A few light bulbs swinging at the end of strings, looking vaguely like shooting stars, are about all that passes for special effects in director Greg Banks' adaptation of "The Hobbit," which premiered Friday at the Children's Theatre in Minneapolis.
And those shooting bulbs, part of Nancy Schertler's evocative lighting scheme, aren't even all that needed. For Banks, a British writer and director with a knack for theatrical invention and a mastery of storytelling, has brought J.R.R. Tolkien's elaborate world of warring hobbits and trolls and dwarves to the stage with imaginative flair.
And he does it all with a potently gifted cast of just five actors, using shadows and the power of suggestion to deliver a palpable fantasia of magic and light.
With Thomas Johnson's lyrical compositions, which add sweetness and joy even as they help the show breathe, and with compelling performances by a stellar cast, this "Hobbit" is ingenious and absorbingly beautiful.

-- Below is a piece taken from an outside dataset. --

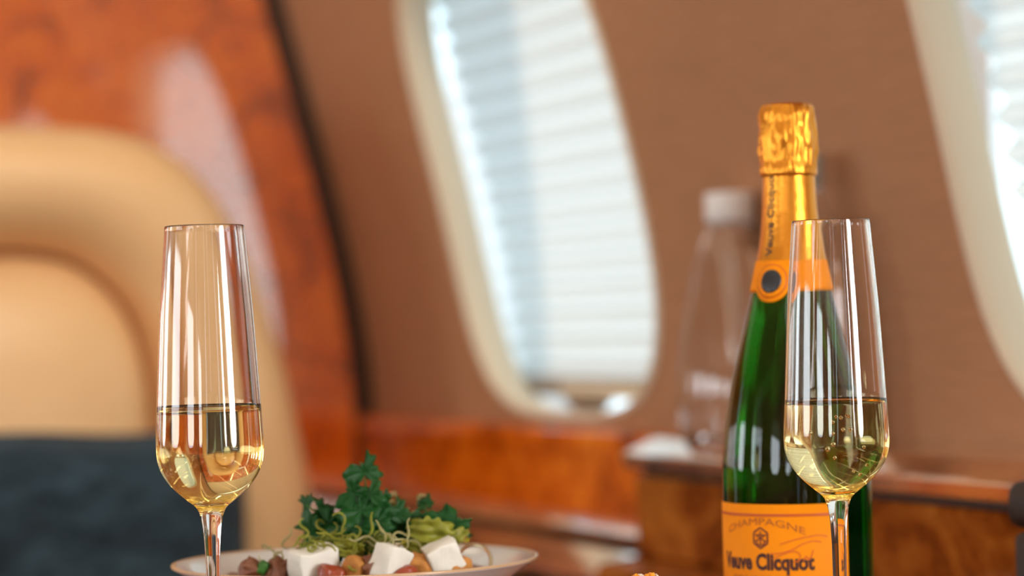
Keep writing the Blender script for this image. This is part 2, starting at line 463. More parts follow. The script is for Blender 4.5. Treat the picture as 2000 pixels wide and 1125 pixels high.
ceil = [(O_C0 + (O_C1 - O_C0) * i / 12, EYE + H_TOP + 0.10 * math.sin(PI * i / 12)) for i in range(13)]
struct(MB().prism(ceil + [(o, z + 0.03) for o, z in ceil[::-1]], S_REAR, S_FRONT), 'ceiling', M['ceil'], label='pale curved cabin ceiling', smooth=False)
struct(MB().prism([(0, -0.03), (O_LEFT, -0.03), (O_LEFT, 0), (0, 0)], S_REAR, S_FRONT), 'floor', M['carpet'], label='dark brown carpeted cabin floor')
struct(MB().prism([(0, 0), (O_LEFT, 0), (O_LEFT - O_C0, EYE + H_TOP), (O_C0, EYE + H_TOP)], S_REAR - 0.03, S_REAR), 'wall_rear', M['wall'], label='tan rear end of the cabin')
for i, oo in enumerate((O_C0 + 0.16, O_C1 - 0.16)):  # unseen strips added to brighten the cabin interior
    lt = empty('ceiling_fill_light', C((S_REAR + S_FRONT) / 2, oo, H_TOP + 0.02), CAB_A)
    tag(lt, ('unseen warm light strip added along the ceiling on the window wall side', 'unseen warm light strip added along the ceiling on the far aisle side')[i], 'light', 'added ceiling light strips')
    MB().prism([(-0.03, 0), (0.03, 0), (0.03, 0.004), (-0.03, 0.004)], -2.4, 2.4).build('diffuser', M['led'], lt, smooth=False)
    for sg in (-1, 1):
        MB().prism([(sg * 0.031, -0.003), (sg * 0.042, -0.003), (sg * 0.042, 0.02), (sg * 0.031, 0.02)], -2.4, 2.4).build('frame', M['cream'], lt, smooth=False)

for i, oo in enumerate((0.38, 0.78)):  # unseen ceiling spots with housings, added to brighten the seat
    hz = H_TOP + 0.10 * math.sin(PI * (oo - O_C0) / (O_C1 - O_C0))
    rl = empty('seat_fill_light', C(-0.8, oo, hz - 0.004), CAB_A)
    tag(rl, ('round unseen ceiling light added to brighten the tan seat, window side', 'round unseen ceiling light added to brighten the tan seat, aisle side')[i], 'light', 'added fill lights for the seat')
    MB().lathe([(0.022, 0.004), (0.033, 0.003), (0.036, -0.002), (0.033, -0.007), (0.024, -0.008), (0.022, -0.004)], 32).build('ring', M['cream'], rl)
    MB().lathe([(0.0005, -0.0045), (0.015, -0.004), (0.022, -0.003)], 32).build('lens', M['led'], rl)
    ld = bpy.data.lights.new('seat_fill_lamp', 'SPOT'); ld.energy = (27.0, 13.0)[i]; ld.spot_size = R(62); ld.spot_blend = 0.7; ld.shadow_soft_size = 0.02; ld.color = (1.0, 0.90, 0.76)
    lo = bpy.data.objects.new('seat_fill_lamp', ld); COL.objects.link(lo); lo.parent = rl; lo.location = (0, 0, -0.02)
    dv_ = Vector((1.35, 0, -0.92)).normalized(); lo.rotation_euler = dv_.to_track_quat('-Z', 'Y').to_euler()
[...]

The narrative follows a ragtag band of warriors led by professional burglar Bilbo Baggins (Dean Holt), who has been hired by the dwarf king Thorin (Reed Sigmund). The dwarves seek to recover their gold from, and control of, Lonely Mountain, now lorded over by the dragon Smaug (H. Adam Harris).

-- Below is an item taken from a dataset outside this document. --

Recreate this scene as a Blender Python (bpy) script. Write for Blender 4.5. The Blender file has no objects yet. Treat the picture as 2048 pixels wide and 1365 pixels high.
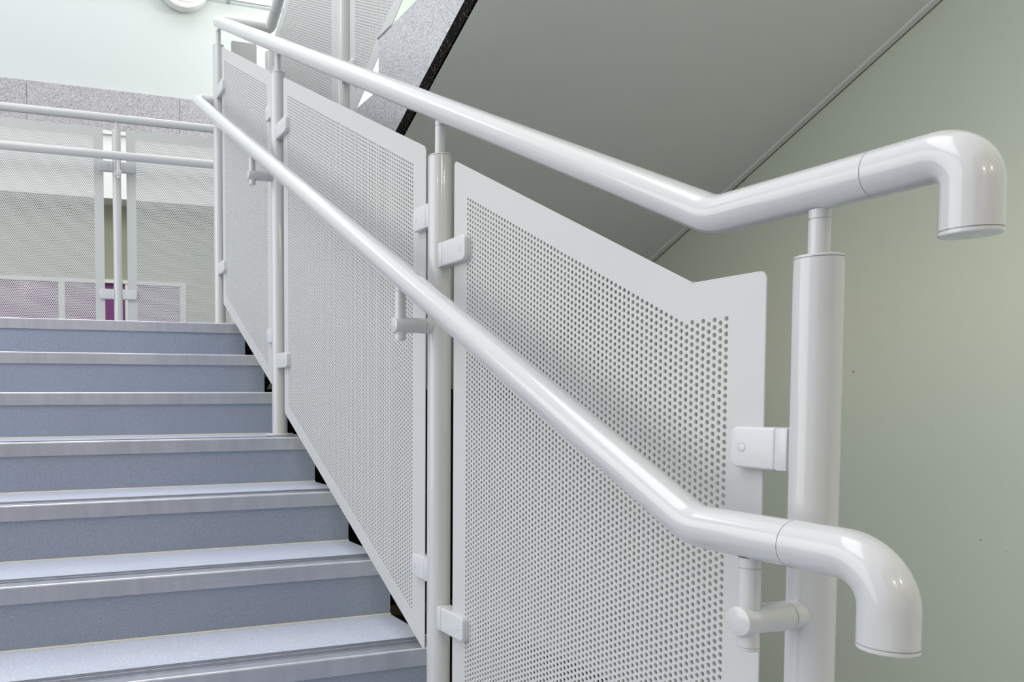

Bilbo narrates this throttling adventure which also introduces us to the Elven Queen (Joy Dolo) and dwarf leader Balin (Becca Hart).
Inspiring films, video games and Marlon James' bestselling fantasy novel "Black Leopard, Red Wolf," Tolkien's original is a sprawling epic with shapeshifting characters, goblins and monsters. But what makes "Hobbit" sing as an adventure is that it is well told, both on the page and in the whiz-bangery of Peter Jackson's "Lord of the Ring" blockbuster film trilogy.
Banks seems to understand this intuitively. And because of that, theatergoers don't feel cheated here but, in fact, observers of a much larger world — larger than the five players who command the Children's Theatre stage.